Let $G$ be a compact Lie group, $K\subset G$. By $I_0(G/K)$ we denote the spectrum of the representation of the group $G$ in the functions on $G/K$. We say that a pair $(G,K)$ is free, if $I_0(G/K)$ is a free generated abelian semigroup.

Let $G/K$ be a non-free irreducible simply connected spherical space. Then $\dim Z_K=1$, $\dim Z_G=0$. Construct $G^\otimes = G \otimes U_1$, and let $Z_K \subset G^\otimes$ diagonally.

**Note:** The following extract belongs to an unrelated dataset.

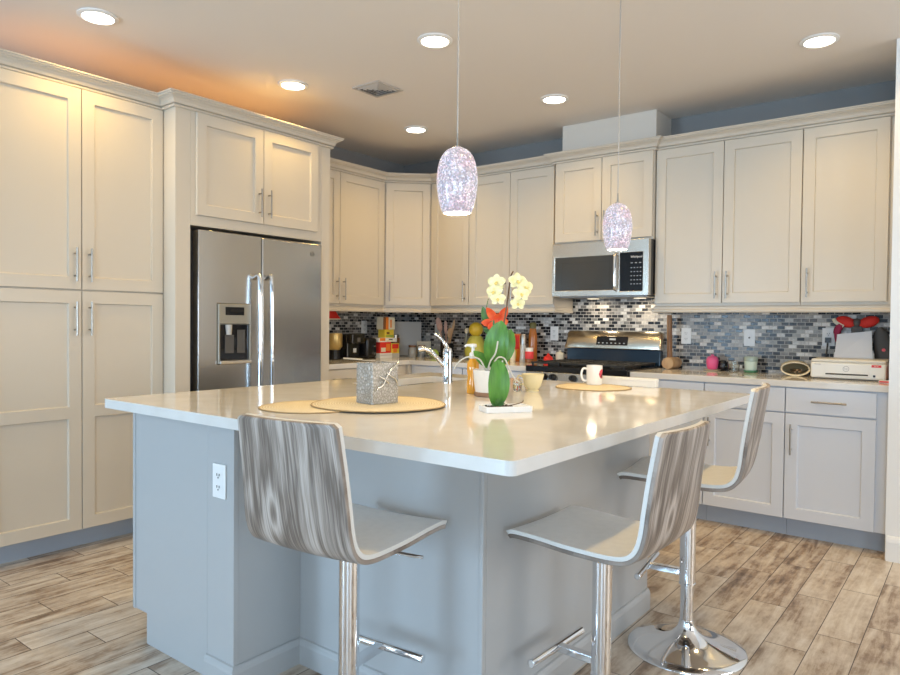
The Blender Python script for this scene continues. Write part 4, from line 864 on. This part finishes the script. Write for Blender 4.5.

I assert that {\it $G^\otimes/K$ is a free irreducible spherical space.}

Denote by $\zeta$ some weight of $Z_{G^\otimes}\simeq Z_K$. Let $\{\varphi_1, ..., \varphi_p\}$ be a set of generators of the free semigroup $I_0 (G^\otimes/K)$, $r_i = \deg _\zeta \varphi_i$. Obviously,
I_0 (G/K) \simeq \left\{ a_i \in {\mathbb Z}: \ a_i \geqm 0, \ \sum _{i=1}^p r_i a_i = 0 \right\} .

{\bf Question.} Let $G/K$ be an arbitrary non-free homogeneous space. In what cases we can represent $I_0 (G/K)$ as a plane in a free semigroup $I_0 (G^\otimes/K)$?